Nobody has ever asked me this – because why would anyone ask me anything? – but I see the question come up time and time again on screenwriting blogs and messageboards: how do non-Americans make it in Hollywood? Now, having not yet made in Hollywood, I’m not an expert on the subject, but here are my thoughts for what they are worth:
Firstly, the basic truth about making it as a screenwriter in any way shape or form is the same wherever: write something amazing and someone will find a way to make it. Passes that appear on the surface to suggest that American producers won’t make British writers’ work, or that British producers will never take on an American-set project are just passes: write better and try again.
In many ways, Hollywood is less the American industry and more the epicentre of the international film industry. In the very early days of filmmaking, the French, German and British film industries actually had higher rates of production and innovation than the Americans, but then the First World War happened and Europe spent the next couple of decades recovering, so the best filmmakers headed for the relative affluence of America and thus Hollywood became synonymous with movies. In the decades since, Hollywood has continued to hoover up the best talent, the best stories, from all over the world… with one thing in common: they’re universal.
Hollywood films are rooted in primal hopes and fears that pretty much every human can identify with. They may literally be set in America with American characters, but, whether they’re action, comedy or thriller, they all have in common a strong, simple, emotional anchor that makes the story and characters accessible to people whose lives are otherwise a million miles from the world of the movie. You don’t have to have been a glamorous advertising executive in Manhattan to have been terrified you’ll never find love, or an FBI agent to know that you would do anything to protect your family. What I’m getting at, is that whether or not you can successfully employ “y’all” in dialogue or write about baseball is less relevant than whether anyone can pick up your script and ‘get it’ regardless of whether they’re familiar with the French sense of humour or lived through Thatcher’s Britain or whatever. In fact, a fresh setting or unique perspective is absolutely a strong selling point, and if the story has that emotional anchor it won’t be obscure or inaccessible however foreign or unusual the world it inhabits may be.
So, assuming your writing is universally appealling to most humans, how then to get it in front of American producers? In my experience, cold querying from thousands of miles away is pretty much a waste of time. Cold querying full stop is a long shot, but when the producer knows that even if they’re mildly interested enough to invite you in for a coffee you probably won’t be able to come, it becomes a long shot wearing a blindfold. My advice is to start where you are – as I said above, Hollywood hoovers up talent from everywhere, you just have to come to its attention first.

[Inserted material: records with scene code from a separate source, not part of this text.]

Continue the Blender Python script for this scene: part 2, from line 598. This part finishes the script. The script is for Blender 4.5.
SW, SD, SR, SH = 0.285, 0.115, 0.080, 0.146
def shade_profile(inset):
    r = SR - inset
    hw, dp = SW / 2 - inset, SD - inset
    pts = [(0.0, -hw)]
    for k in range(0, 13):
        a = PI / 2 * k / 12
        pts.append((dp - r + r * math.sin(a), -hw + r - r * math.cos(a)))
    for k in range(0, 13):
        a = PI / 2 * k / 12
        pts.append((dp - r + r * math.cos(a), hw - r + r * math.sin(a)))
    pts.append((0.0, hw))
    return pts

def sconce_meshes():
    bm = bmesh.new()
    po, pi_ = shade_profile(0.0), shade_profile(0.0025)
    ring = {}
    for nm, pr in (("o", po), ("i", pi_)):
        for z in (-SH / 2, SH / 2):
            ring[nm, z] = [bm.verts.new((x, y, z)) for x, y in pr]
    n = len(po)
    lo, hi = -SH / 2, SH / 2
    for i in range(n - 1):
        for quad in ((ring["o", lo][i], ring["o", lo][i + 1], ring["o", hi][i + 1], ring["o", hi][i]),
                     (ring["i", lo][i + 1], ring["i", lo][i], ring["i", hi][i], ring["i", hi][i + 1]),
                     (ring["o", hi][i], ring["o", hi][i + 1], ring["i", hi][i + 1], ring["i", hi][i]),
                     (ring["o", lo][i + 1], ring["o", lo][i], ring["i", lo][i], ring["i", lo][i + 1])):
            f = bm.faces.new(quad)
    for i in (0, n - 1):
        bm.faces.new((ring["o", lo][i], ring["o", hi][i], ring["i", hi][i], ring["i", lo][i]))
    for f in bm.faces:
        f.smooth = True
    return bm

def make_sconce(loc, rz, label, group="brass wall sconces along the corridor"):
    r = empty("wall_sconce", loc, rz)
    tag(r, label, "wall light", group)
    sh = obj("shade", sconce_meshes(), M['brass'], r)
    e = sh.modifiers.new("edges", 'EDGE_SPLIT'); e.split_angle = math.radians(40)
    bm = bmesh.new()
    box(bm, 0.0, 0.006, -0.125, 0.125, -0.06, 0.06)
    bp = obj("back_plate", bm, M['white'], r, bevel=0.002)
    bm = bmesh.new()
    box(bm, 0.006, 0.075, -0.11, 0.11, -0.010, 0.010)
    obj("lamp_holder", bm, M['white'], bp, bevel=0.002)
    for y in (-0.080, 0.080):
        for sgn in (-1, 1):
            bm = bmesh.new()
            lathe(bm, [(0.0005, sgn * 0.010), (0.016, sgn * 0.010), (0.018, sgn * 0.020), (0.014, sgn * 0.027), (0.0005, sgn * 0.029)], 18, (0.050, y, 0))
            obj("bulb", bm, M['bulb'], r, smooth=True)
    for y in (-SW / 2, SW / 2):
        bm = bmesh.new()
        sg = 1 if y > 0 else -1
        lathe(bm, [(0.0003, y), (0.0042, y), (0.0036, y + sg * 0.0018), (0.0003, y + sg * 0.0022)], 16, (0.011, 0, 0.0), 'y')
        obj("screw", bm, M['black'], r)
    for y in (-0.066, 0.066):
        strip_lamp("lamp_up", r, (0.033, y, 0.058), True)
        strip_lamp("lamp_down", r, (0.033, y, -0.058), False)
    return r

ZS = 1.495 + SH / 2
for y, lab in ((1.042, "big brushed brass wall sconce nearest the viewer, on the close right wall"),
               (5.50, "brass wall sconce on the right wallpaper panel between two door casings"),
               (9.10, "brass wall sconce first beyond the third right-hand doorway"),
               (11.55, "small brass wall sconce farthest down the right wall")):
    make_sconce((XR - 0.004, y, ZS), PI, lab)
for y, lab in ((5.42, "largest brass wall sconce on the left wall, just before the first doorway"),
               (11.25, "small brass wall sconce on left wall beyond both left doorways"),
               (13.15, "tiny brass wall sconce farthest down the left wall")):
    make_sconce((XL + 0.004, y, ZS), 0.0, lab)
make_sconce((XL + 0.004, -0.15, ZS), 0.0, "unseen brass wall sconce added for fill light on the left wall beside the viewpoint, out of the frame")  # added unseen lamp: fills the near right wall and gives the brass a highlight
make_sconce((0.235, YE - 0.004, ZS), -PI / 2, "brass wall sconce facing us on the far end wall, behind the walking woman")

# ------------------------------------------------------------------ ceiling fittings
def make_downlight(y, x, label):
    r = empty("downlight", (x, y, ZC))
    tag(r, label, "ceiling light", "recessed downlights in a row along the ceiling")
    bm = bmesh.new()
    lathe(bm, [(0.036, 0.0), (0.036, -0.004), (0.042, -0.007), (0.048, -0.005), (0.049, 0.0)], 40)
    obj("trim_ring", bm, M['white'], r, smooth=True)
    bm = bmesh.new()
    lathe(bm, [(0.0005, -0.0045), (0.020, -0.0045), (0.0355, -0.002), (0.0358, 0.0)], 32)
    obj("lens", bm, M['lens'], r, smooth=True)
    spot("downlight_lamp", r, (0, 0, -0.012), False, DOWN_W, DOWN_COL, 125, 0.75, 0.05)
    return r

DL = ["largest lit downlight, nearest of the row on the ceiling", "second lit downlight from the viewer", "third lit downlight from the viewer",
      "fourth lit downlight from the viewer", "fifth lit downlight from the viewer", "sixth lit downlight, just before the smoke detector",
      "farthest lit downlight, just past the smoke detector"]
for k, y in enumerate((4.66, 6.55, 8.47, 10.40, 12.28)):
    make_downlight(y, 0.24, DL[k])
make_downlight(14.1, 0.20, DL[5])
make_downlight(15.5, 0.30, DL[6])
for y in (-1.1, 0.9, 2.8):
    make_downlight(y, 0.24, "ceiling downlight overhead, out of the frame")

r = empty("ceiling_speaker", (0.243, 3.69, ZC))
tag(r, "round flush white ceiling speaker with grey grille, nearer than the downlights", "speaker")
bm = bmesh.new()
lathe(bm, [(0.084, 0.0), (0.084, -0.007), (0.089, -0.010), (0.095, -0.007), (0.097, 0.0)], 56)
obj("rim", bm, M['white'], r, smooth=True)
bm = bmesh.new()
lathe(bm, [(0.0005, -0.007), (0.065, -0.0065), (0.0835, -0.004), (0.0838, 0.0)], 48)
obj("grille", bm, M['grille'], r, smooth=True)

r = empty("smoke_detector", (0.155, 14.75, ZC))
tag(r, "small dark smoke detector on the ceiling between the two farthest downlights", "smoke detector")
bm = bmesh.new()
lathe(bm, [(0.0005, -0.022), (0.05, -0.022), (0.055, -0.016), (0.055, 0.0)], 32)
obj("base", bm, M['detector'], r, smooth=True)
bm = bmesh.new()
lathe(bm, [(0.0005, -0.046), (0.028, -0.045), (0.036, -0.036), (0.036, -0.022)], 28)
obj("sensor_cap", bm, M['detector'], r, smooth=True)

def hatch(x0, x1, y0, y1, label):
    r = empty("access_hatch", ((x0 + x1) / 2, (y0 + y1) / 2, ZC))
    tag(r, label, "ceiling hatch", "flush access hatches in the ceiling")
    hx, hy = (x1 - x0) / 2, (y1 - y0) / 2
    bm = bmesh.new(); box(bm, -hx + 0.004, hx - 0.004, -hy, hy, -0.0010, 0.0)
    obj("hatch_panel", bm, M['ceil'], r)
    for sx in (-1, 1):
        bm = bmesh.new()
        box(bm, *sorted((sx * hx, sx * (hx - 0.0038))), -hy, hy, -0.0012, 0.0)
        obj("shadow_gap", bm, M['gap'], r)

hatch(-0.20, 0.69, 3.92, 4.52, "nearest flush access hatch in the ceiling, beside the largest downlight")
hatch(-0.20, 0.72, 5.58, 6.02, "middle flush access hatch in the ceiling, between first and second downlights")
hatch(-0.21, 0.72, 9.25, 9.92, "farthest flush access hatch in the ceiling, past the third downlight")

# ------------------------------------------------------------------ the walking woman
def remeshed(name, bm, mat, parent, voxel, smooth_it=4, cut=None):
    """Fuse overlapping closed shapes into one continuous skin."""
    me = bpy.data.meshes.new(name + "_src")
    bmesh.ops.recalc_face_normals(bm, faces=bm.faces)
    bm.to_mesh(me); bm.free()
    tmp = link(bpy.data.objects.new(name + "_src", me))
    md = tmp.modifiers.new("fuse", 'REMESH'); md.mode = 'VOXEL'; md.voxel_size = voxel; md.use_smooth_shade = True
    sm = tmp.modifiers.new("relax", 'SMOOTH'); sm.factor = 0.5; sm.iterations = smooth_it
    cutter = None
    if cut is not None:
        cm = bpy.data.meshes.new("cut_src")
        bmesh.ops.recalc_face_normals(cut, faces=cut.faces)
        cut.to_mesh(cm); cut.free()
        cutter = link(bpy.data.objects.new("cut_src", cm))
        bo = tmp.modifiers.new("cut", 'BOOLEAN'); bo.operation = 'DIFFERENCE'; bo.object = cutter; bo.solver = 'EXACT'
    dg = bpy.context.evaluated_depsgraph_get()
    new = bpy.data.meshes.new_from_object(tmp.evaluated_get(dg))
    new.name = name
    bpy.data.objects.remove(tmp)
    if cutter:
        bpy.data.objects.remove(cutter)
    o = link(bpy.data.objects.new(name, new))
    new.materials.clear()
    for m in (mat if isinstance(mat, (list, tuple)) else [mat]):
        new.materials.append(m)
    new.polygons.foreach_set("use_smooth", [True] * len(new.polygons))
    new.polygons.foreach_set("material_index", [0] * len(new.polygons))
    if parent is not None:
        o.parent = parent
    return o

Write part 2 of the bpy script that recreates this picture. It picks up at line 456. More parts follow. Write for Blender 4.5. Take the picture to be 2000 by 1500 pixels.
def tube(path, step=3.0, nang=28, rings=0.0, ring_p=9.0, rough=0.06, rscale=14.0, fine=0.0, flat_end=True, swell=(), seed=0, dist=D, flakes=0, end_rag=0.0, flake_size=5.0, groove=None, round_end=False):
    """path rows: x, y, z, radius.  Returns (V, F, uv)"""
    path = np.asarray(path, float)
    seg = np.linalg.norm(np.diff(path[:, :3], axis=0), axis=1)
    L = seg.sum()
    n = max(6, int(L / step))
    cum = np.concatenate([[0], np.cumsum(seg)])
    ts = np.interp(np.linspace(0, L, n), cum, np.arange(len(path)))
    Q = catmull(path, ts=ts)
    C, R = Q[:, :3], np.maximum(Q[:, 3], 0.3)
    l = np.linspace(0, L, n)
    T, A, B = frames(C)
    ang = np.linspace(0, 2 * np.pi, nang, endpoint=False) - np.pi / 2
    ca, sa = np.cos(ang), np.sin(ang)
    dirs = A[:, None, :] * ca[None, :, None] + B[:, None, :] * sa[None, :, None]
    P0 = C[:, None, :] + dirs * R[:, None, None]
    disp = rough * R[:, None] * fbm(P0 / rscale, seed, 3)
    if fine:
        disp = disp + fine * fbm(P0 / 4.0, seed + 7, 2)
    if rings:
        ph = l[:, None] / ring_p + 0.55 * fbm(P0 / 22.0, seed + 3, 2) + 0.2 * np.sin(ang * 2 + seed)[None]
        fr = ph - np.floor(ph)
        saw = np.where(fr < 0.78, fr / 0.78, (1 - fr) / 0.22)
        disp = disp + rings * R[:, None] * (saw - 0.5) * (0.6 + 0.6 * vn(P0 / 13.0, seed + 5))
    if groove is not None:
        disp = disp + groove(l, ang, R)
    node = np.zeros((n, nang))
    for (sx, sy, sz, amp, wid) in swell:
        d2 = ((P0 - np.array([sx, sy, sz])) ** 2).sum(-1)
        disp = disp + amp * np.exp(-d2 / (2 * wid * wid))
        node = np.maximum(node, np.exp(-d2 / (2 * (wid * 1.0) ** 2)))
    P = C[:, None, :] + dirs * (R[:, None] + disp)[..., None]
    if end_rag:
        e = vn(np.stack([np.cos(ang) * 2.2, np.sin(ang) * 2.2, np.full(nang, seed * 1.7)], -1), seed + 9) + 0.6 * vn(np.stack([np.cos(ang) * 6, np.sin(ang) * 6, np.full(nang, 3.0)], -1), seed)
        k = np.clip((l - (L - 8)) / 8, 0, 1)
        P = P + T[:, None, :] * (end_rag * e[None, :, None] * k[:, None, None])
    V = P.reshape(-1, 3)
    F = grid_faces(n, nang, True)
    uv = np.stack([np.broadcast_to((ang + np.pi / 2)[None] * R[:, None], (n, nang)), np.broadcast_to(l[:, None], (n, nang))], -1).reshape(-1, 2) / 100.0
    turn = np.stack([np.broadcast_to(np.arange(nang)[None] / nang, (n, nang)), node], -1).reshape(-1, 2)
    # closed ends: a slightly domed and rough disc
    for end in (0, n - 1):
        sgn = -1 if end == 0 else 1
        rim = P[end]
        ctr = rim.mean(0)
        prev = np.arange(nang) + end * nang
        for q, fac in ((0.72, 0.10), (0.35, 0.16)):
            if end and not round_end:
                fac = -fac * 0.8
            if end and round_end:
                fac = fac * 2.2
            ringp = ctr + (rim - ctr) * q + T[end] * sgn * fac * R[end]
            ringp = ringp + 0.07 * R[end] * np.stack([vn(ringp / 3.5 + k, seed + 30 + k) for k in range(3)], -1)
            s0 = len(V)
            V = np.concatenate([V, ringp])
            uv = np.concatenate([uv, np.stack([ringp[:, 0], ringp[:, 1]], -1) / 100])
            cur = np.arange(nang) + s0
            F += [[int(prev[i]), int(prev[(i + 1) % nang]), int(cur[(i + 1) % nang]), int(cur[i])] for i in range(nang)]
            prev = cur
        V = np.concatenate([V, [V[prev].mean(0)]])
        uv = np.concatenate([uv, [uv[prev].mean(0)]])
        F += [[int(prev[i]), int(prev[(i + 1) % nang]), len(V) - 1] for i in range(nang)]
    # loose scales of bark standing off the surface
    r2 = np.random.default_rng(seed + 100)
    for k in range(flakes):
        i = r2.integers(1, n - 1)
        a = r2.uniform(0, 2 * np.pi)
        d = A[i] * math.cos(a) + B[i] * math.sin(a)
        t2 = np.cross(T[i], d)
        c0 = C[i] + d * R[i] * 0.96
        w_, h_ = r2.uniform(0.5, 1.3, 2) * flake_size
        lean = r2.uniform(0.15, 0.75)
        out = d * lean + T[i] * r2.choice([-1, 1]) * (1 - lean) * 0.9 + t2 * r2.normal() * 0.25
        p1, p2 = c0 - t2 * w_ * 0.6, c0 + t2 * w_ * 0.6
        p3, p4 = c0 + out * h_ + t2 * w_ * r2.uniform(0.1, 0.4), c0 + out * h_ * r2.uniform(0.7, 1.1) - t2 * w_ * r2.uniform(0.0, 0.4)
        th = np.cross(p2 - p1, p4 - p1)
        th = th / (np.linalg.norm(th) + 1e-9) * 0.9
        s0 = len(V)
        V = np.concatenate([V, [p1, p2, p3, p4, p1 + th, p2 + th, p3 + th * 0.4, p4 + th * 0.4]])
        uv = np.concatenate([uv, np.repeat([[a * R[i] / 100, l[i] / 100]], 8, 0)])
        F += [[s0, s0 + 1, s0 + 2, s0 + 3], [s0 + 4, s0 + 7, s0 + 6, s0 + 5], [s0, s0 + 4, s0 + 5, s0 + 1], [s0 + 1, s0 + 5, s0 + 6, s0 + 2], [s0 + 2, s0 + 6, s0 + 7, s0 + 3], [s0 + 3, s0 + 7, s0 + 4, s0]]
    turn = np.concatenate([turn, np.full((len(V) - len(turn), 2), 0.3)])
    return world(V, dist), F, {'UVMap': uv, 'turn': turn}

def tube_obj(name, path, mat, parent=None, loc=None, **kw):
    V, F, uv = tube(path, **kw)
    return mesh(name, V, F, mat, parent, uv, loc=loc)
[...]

I’ve heard people respond to that “but I only want to write Hollywood films – what’s the point in trying to make a British/French/Ukrainian first for the sake of it?” To that I say: universal. There are extremely few Hollywood films that couldn’t have been made with a different setting – see every (good) remake as evidence – so write the local ‘remake’ of your Hollywood film first. If it’s of a budget that seems to you to be out of the league of your local market, the writing (if it’s of Hollywood standard) will still make make a producer sit up and take notice. There are ways and means that any producer worth their salt will figure out; that’s their job not yours.
Or, they might just remember that studio scout they got wasted with at Berlin or Cannes that time, and pass it along. As I said above, the movie business is international: everyone is working with everyone, and most people you want access to probably hung out at a festival or awards show once upon a time with someone you realistically could have access to. No studio exec in LA wants a cold call from a random screenwriter (of any nationality), but a call from a Swedish producer or Australian agent they met and exchanged cards with? Different story, and if you’re in Stockholm or Sydney you probably have a better shot of running into that producer or agent than you would getting hold of the exec in LA. I currently have a pilot with a manager in LA who was contacted by the Swedish agent of the actress I wrote the lead for, in whose garden shed I lived for a little while.
One thing to keep in mind if you are determined to only write American movies set in America, is that you need to have an ear for American dialogue. Fluent English isn’t enough, in fact there are plenty of British or Aussie writers that can’t write American dialogue for toffee (or vice versa). I work a lot with Swedish scripts in English and am invariably itching to tweak the dialogue, however grammatically perfect it may be (in fact, that’s often part of the problem). So before sending a screenplay to an American producer/manager/agent, have it read by an American if you possibly can (even if your first language is English) – there are a few cheap notes services that would be worth it for that alone.